Women’s Rights Activists Hoda Amid and Najmeh Vahedi Sentence to a Total of 15 Years

Dec. 14, 2020, 10:58 a.m.

Iran Human Rights (IHR); December 14, 2020: Hoda Amid and Najmeh Vahedi, two women's rights activists, have been sentenced to a total of 15 years imprisonment for holding educational marriage workshops.

According to Iran Human Rights, Branch 15 of the Tehran Revolutionary Court presided over by Judge Salavati sentenced Hoda Amid to eight years in prison, a two year ban on certain social rights and a two year ban from practicing law. Najmeh Vahedi was sentenced to seven years in prison and a two year ban on certain social rights.

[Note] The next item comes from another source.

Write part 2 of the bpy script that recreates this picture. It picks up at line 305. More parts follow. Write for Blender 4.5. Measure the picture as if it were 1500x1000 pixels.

The two women’s rights activists were charged with “collaborating with the hostile America against the Islamic Republic on women and family issues.” According to the verdict, by holding educational marriage workshops on “terms of marriage” and “dowry and housework”, the two women were working “in line with the project of infiltration by weakening the foundation of the family with the aim of overthrowing (the government)” and “collaborating with the hostile America against the Islamic Republic on women and family issues.”

Najmeh Vahedi is a sociologist and currently studying for her postgraduate degree in women’s studies and Hoda Amid is a lawyer. The two women were running the educational workshops on “terms of marriage” to educate women on their rights and laws governing marriage and the family.

Hoda Amid and Najmeh Vahedi were arrested in their homes by security forces on 1 September 2018 and spent more than two months in the IRGC’s 2A security ward and were eventually released on bail.